Coherence Effects in Gaseous Lasers with Axial Magnetic Fields. I. Theoretical

Abstract

The Lamb theory of the optical maser is applied to circularly polarized atomic transitions, and used to consider the beat frequencies and the coherence properties of such orthogonal fields when axial magnetic fields are applied to the gaseous laser. The beat frequency approaches zero in near-zero magnetic fields and synchronization can then occur between the right- and left-handed circularly polarized oscillations. For a resonator with no undue polarization constraint, such a strong coupling gives rise to a linearly polarized output, and to a rotation of the plane of polarization with increasing magnetic field. A self-consistent expression is derived for this rotation under steady-state conditions, and a maximum rotation of $\pm \frac{1}{4}\pi$ with magnetic field is indicated before the synchronization breaks down and circularly polarized beat phenomena appear.
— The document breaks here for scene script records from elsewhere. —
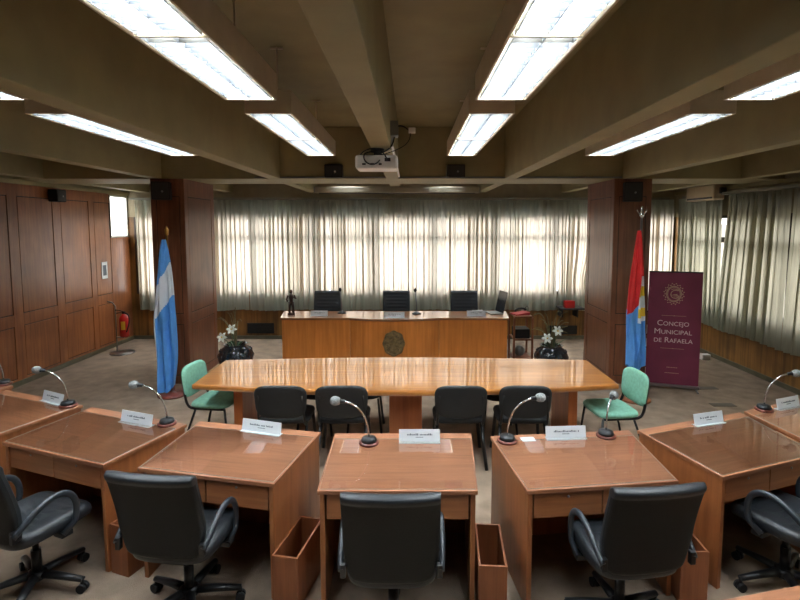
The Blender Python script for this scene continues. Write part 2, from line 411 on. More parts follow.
# ------------------------------------------------------------------ ceiling lights
def light(loc, label, L=2.2, group='fluorescent ceiling lights'):
    t = thing('ceiling_light', label, 'ceiling light', loc, 0, group)
    W, Hh = .34, .17
    h = MB(); h.box(-W/2, -W/2+.012, 0, L, 0, Hh).box(W/2-.012, W/2, 0, L, 0, Hh).box(-W/2+.012, W/2-.012, 0, .012, 0, Hh).box(-W/2+.012, W/2-.012, L-.012, L, 0, Hh)
    h.box(-W/2+.012, W/2-.012, .012, L-.012, Hh-.012, Hh)
    h.build('housing', M['fixture'], t, bevel=.002)
    MB().box(-W/2+.014, W/2-.014, .014, L-.014, .105, .115).build('reflector', M['reflector'], t)
    s = MB()
    for (a, b) in ((.014, L/2-.008), (L/2+.008, L-.014)):
        n = 17
        for k in range(1, n):
            yy = a+(b-a)*k/n; s.box(-W/2+.03, W/2-.03, yy-.0012, yy+.0012, .001, .034)
        s.box(-W/2+.028, -W/2+.031, a+.004, b-.004, .001, .034); s.box(W/2-.031, W/2-.028, a+.004, b-.004, .001, .034); s.box(-.0015, .0015, a+.004, b-.004, .001, .034)
    s.build('louvre', M['louver'], t)
    MB().box(-W/2+.012, W/2-.012, L/2-.008, L/2+.008, .0, .10).build('divider', M['fixture'], t)
    for yy in (.05, L/2+.05):
        for x in (-.075, .075):
            MB().tube([(x, yy, .058), (x, yy+L/2-.1, .058)], .016, 8).build('fluorescent_tube', M['tube'], t)
    for yy in (.28, L-.28):
        MB().tube([(0, yy, Hh), (0, yy, ZS-loc[2])], .006, 6).tube([(-.05, yy, ZS-loc[2]-.012), (.05, yy, ZS-loc[2]-.012)], .008, 6).build('hanger', M['fixture'], t)
    return t
fz = 2.3+.82
L0 = light((-1.04, 1.15, fz), 'large ceiling light at top left, ending above the left chairs')
names = {(-2.66, 1.15): 'ceiling light barely entering at the left photo edge', (.595, 1.15): 'large ceiling light top centre right, with hanger rods beside it',
         (2.22, 1.15): 'ceiling light cut by the right photo edge', (-2.65, 3.74): 'far ceiling light half hidden behind the left ceiling beam',
         (-1.04, 3.74): 'far ceiling light between the left beam and the projector', (.60, 3.74): 'far ceiling light just right of the projector',
         (2.22, 3.74): 'far ceiling light partly hidden by the right ceiling beam'}
S0 = light((-4.40, 8.30, 3.12), 'added fill light over the left back corner, unseen above the cross beam', 1.3, 'added fill lights over the window bay')  # unseen fill lights, added to brighten the back of the room
for x, lb in ((-2.73, 'left vase'), (-1.06, 'left dais chair'), (.585, 'middle dais chair'), (2.22, 'wooden trolley'), (3.9, 'maroon banner')):
    dup(S0, (x, 8.30, 3.12), 0, 'added fill light above the %s, unseen behind the cross beam' % lb)
for (x, y), lb in names.items(): dup(L0, (x, y, fz), 0, lb)

# ------------------------------------------------------------------ desks
def rot2(v, a): return (v[0]*math.cos(a)-v[1]*math.sin(a), v[0]*math.sin(a)+v[1]*math.cos(a))
def desk(bl, br, fr, fl, label, keys=(1, 1), group='councillor desks'):
    """top corners in world plan: back-left, back-right, front-right, front-left (front = the seat side)"""
    cx = (bl[0]+br[0]+fr[0]+fl[0])/4; cy = (bl[1]+br[1]+fr[1]+fl[1])/4
    a = math.atan2(fr[1]-fl[1], fr[0]-fl[0])
    t = thing('desk', label, 'desk', (cx, cy, 0), a, group)
    loc = lambda p: rot2((p[0]-cx, p[1]-cy), -a)
    BL, BR, FR, FL = map(loc, (bl, br, fr, fl))
    ZT = .75; th = .026
    MB().prism([FL, FR, BR, BL], ZT-th, ZT).build('desk_top', M['desk_top'], t, bevel=.004)
    lerp = lambda p, q, k: (p[0]+(q[0]-p[0])*k, p[1]+(q[1]-p[1])*k)
    gb = .105/max(.3, BL[1]-FL[1])
    q = [lerp(FL, BL, .02), lerp(FR, BR, .02), lerp(FR, BR, 1-gb), lerp(FL, BL, 1-gb)]
    q = [(p[0]+(.012 if i in (0, 3) else -.012), p[1]) for i, p in enumerate(q)]
    gs = MB(); v0 = [gs.bm.verts.new((p[0], p[1], ZT)) for p in q]; v1 = [gs.bm.verts.new((p[0], p[1], ZT+.004)) for p in q]
    gs._face(v0[::-1]); gs._face(v1); gs.mi = 1
    for i in range(4): gs._face([v0[i], v0[(i+1) % 4], v1[(i+1) % 4], v1[i]])
    gs.build('glass_sheet', [M['sheet'], M['sheet_edge']], t)['label'] = 'clear glass sheet'
    zt = ZT-th
    o = .012
    for (F, B, s) in ((FL, BL, 1), (FR, BR, -1)):
        f0 = (F[0]+s*o, F[1]+o); b0 = (B[0]+s*o, B[1]-o)
        f1 = (f0[0]+s*.03, f0[1]); b1 = (b0[0]+s*.03, b0[1])
        poly = [f0, f1, b1, b0] if s > 0 else [f1, f0, b0, b1]
        MB().prism(poly, 0, zt).build('side_panel', M['desk_side'], t, bevel=.003)
    yb = min(BL[1], BR[1])-.03
    k = (yb-FL[1])/(BL[1]-FL[1])
    xl = FL[0]+(BL[0]-FL[0])*k+.044; xr = FR[0]+(BR[0]-FR[0])*k-.044
    MB().box(xl, xr, yb-.02, yb, .0, zt).build('modesty_panel', M['desk_side'], t)
    # two drawers on the seat side
    yf = FL[1]+.018; xa = FL[0]+.052; xb = FR[0]-.052; xm = (xa+xb)/2
    for (p, q, key) in ((xa, xm-.004, keys[0]), (xm+.004, xb, keys[1])):
        d = MB().box(p, q, yf, yf+.018, .565, zt-.006).box(p+.01, q-.01, yf+.018, yf+.42, .575, zt-.012).build('drawer', M['desk_draw'], t, bevel=.002)
        kx = (p+q)/2
        MB().lathe([(.008, 0), (.008, .004), (.003, .005)], 10, Matrix.Translation((kx, yf, .69)) @ Matrix.Rotation(PI/2, 4, 'X')).build('keyhole', M['steel'], d)
    return t, a
D = {}
D['C'] = ((-.565, 3.64), (.460, 3.64), (.399, 2.819), (-.546, 2.819))
D['L1'] = ((-1.675, 3.875), (-.672, 3.662), (-.820, 2.899), (-1.754, 3.099))
D['R1'] = ((.592, 3.590), (1.669, 3.699), (1.640, 2.934), (.687, 2.819))
D['L2'] = ((-2.732, 4.185), (-1.751, 3.815), (-1.997, 3.139), (-2.937, 3.486))
D['R2'] = ((1.730, 3.699), (2.759, 4.069), (2.790, 3.29), (1.939, 2.983))
D['L3'] = ((-3.830, 4.640), (-2.841, 4.233), (-3.117, 3.500), (-4.030, 3.880))
D['R3'] = ((2.807, 4.092), (3.767, 4.516), (3.755, 3.700), (2.887, 3.310))
D['L4'] = ((-4.70, 5.22), (-3.860, 4.76), (-4.130, 4.05), (-4.98, 4.52))
LB = {'C': 'desk in the middle, facing the glossy table, with a bent microphone at its left corner',
      'L1': 'desk just left of the middle desk, without a microphone',
      'R1': 'desk just right of the middle desk, with two microphones',
      'L2': 'second desk left of the middle one, microphone at its right corner',
      'R2': 'second desk right of the middle one, bare but for one name plate',
      'L3': 'third desk left of the middle one, cut by the left photo edge',
      'R3': 'third desk right of the middle one, cut by the right photo edge',
      'L4': 'desk of which only a corner with a microphone base shows at the left photo edge'}
ANG = {}
for k in D: ANG[k] = desk(*D[k], LB[k])[1]
desk((1.289-.12, 1.935), (2.25, 2.17), (2.42, 1.45), (1.36, 1.22), 'wooden desk whose corner enters at the bottom right photo corner')

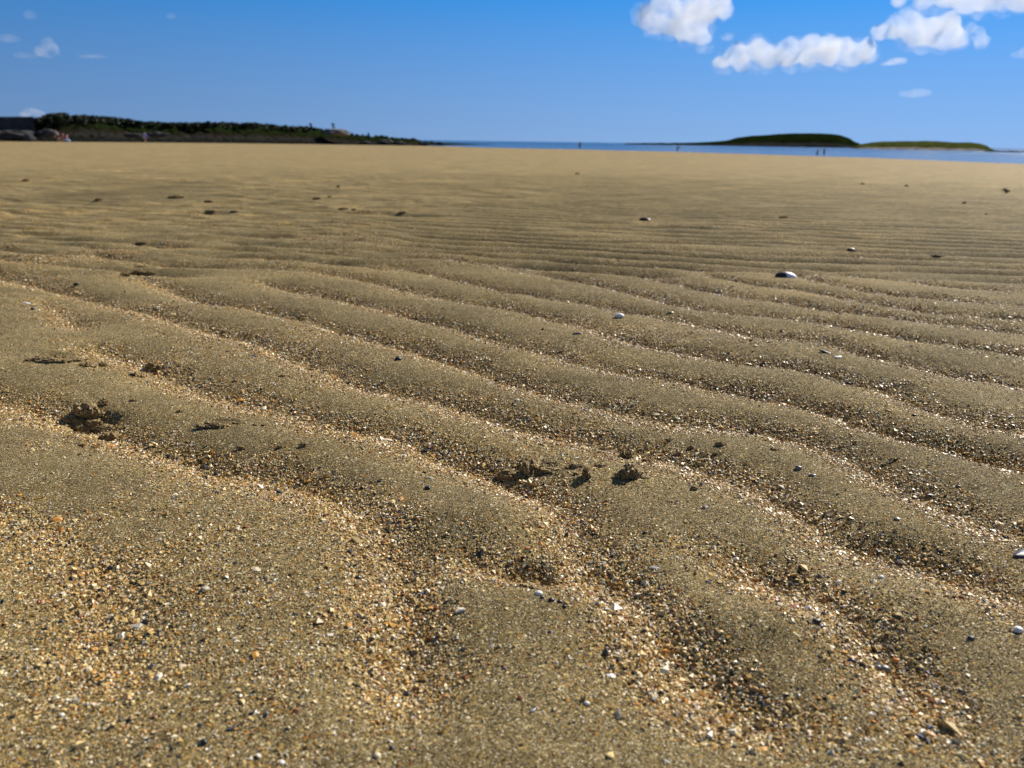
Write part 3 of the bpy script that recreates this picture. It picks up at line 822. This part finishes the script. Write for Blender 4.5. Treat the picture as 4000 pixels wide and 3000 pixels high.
def person(px, r, hgt, facing, label, top_c, leg_c, hair_c, bend=0.0, sit=0.0, skin_i=0, sleeves=True, long_legs=True, arm=.12, step=.05, foot_z=None):
    x, y, _ = pt_r(px, 560., r)
    z = float(height(np.array([x]), np.array([y]))[0]) if foot_z is None else foot_z
    k = hgt / 1.75
    J, E = {}, []
    hz = .93 * (1 - .48 * sit)
    def add(n, p, rad, to=None):
        J[n] = (p[0] * k, p[1] * k, p[2] * k, (rad[0] * k, rad[1] * k) if isinstance(rad, tuple) else rad * k)
        if to: E.append((to, n))
    sb, cb_ = math.sin(bend), math.cos(bend)
    def up(f, h, side=0.0): return (side, f * cb_ + h * sb, hz + h * cb_ - f * sb)      # torso frame; +y is forward
    add('pelvis', (0, 0, hz), (.155, .115))
    add('waist', up(0, .16), (.135, .100), 'pelvis'); add('chest', up(.01, .36), (.165, .115), 'waist')
    add('collar', up(0, .50), (.12, .085), 'chest'); add('neck', up(.015, .58), .055, 'collar')
    add('chin', up(.035, .64), .066, 'neck'); add('brow', up(.025, .72), .088, 'chin'); add('scalp', up(.01, .785), .062, 'brow')
    add('nose', up(.125, .685), .014, 'brow')
    for s, sn in ((-1, 'l'), (1, 'r')):
        add('ear' + sn, up(.01, .69, s * .095), .015, 'brow')
        add('sh' + sn, up(0, .47, s * .19), .062, 'collar')
        e = up(-.01 + arm * .6, .20, s * (.24 + arm * .2)); add('el' + sn, e, .045, 'sh' + sn)
        w = up(.03 + arm * 1.6, -.04 + arm * .4, s * (.25 + arm * .1)); add('wr' + sn, w, .030, 'el' + sn)
        q = np.array(w) - np.array(e); q /= np.linalg.norm(q)
        pm = np.array(w) + q * .075; add('palm' + sn, pm, (.040, .022), 'wr' + sn)
        lat = np.cross(q, (1, 0, 0)); lat /= np.linalg.norm(lat) + 1e-9
        for fi, (of, ln) in enumerate(((-.028, .068), (-.010, .080), (.010, .076), (.027, .060))):
            b1 = pm + q * .035 + lat * of; add(f'k{fi}{sn}', b1, .0095, 'palm' + sn)
            b2 = b1 + q * ln * .55 + np.array((-s * .008, 0, 0)); add(f'm{fi}{sn}', b2, .0088, f'k{fi}{sn}')
            add(f't{fi}{sn}', b2 + q * ln * .4 + np.array((-s * .022, 0, 0)), .0075, f'm{fi}{sn}')
        th = np.array(w) + q * .035 - lat * .038; add('th' + sn, th, .012, 'wr' + sn); add('tt' + sn, th + q * .045 - lat * .018, .0095, 'th' + sn)
        sw = s * step
        add('hip' + sn, (s * .10, 0, hz - .05), .088, 'pelvis')
        kn = (s * .11, sw * 1.2 + .36 * sit, .49 + .02 * sit); add('kn' + sn, kn, .060, 'hip' + sn)
        add('calf' + sn, (s * .115, sw * 1.8 + .20 * sit - .02, .32), .056, 'kn' + sn)
        add('an' + sn, (s * .12, sw * 2.4 + .08 * sit - .02, .075), .037, 'calf' + sn)
        add('toe' + sn, (s * .14, sw * 2.4 + .08 * sit + .17, .032), .032, 'an' + sn)
    body = skin('person', J, E, M_SKINS[skin_i])
    body.location = (x, y, z); body.rotation_euler = (0, 0, facing)
    def wear(name, keys, grow, mat, cut=None):
        JJ = {q: (*J[q][:3], tuple(v + grow * k for v in J[q][3]) if isinstance(J[q][3], tuple) else J[q][3] + grow * k) for q in keys}
        for q, (a, b, t) in (cut or {}).items():       # a hem part way along a limb
            pa, pb = np.array(J[a][:3]), np.array(J[b][:3]); ra = J[a][3] if not isinstance(J[a][3], tuple) else J[a][3][0]
            JJ[q] = (*(pa * (1 - t) + pb * t), (ra * (1 - t) + J[b][3] * t) + grow * 1.2 * k)
        EE = [e for e in E if e[0] in JJ and e[1] in JJ] + [(a, q) for q, (a, b, t) in (cut or {}).items()]
        return skin(name, JJ, EE, mat, body)
    tk = ['waist', 'chest', 'collar', 'shl', 'shr'] + (['ell', 'elr'] if sleeves else [])
    wear('shirt', tk, .016, cloth('shirt cloth', top_c), {'hl': ('ell', 'wrl', .7), 'hr': ('elr', 'wrr', .7)} if sleeves else {'hl': ('shl', 'ell', .5), 'hr': ('shr', 'elr', .5)})
    lk = ['pelvis', 'hipl', 'hipr'] + (['knl', 'knr', 'calfl', 'calfr'] if long_legs else [])
    wear('trousers' if long_legs else 'shorts', lk, .018, cloth('leg cloth', leg_c), {'ql': ('calfl', 'anl', .75), 'qr': ('calfr', 'anr', .75)} if long_legs else {'ql': ('hipl', 'knl', .75), 'qr': ('hipr', 'knr', .75)})
    cr = J['brow']
    v, f = blob(2, (.100 * k, .104 * k, .088 * k), .06, 3.0, 2)
    v = v[:, :] + np.array(J['scalp'][:3]) - np.array((0, .030 * k, .020 * k))
    mesh_obj('hair', v, f, simple_mat('hair', hair_c, .6, .2, 20.0), body)
    return tag(body, label, 'person')
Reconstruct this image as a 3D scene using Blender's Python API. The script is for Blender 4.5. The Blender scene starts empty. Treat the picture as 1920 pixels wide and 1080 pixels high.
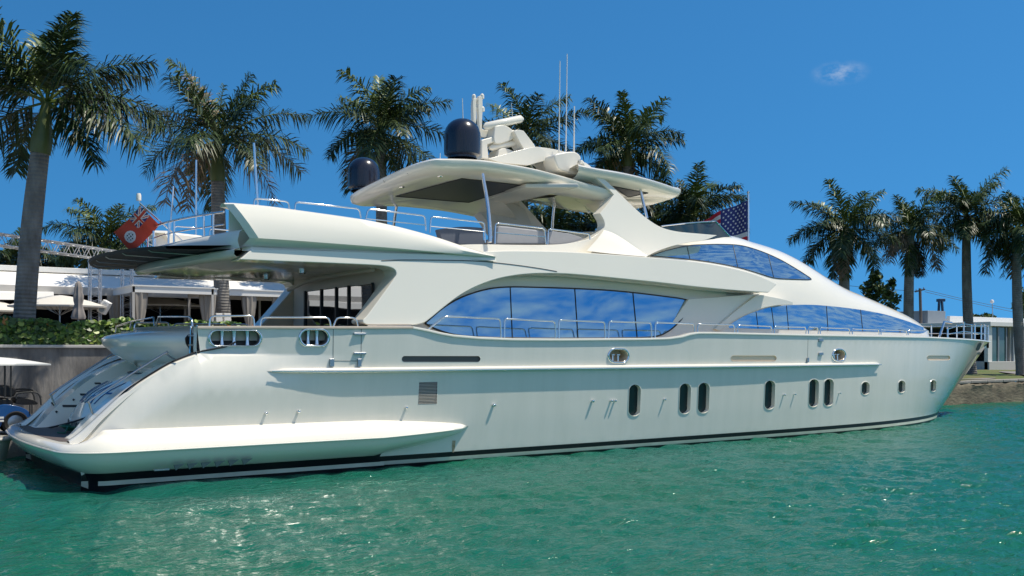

The rotation with magnetic field depends on the laser intensity, on the anisotropy in the cavity losses, and on the position of the cavity resonance within the Doppler linewidth. Also, the angle of rotation is indeterminate unless such anisotropy is present. Other regions of such coherence can occur at higher magnetic fields, where the beat frequency again approaches zero. These depend on the detailed shape of the various dispersion curves of the laser medium. The results derived from the theory used are in general agreement with experimental observations on the 1.153-μ He-Ne laser transition.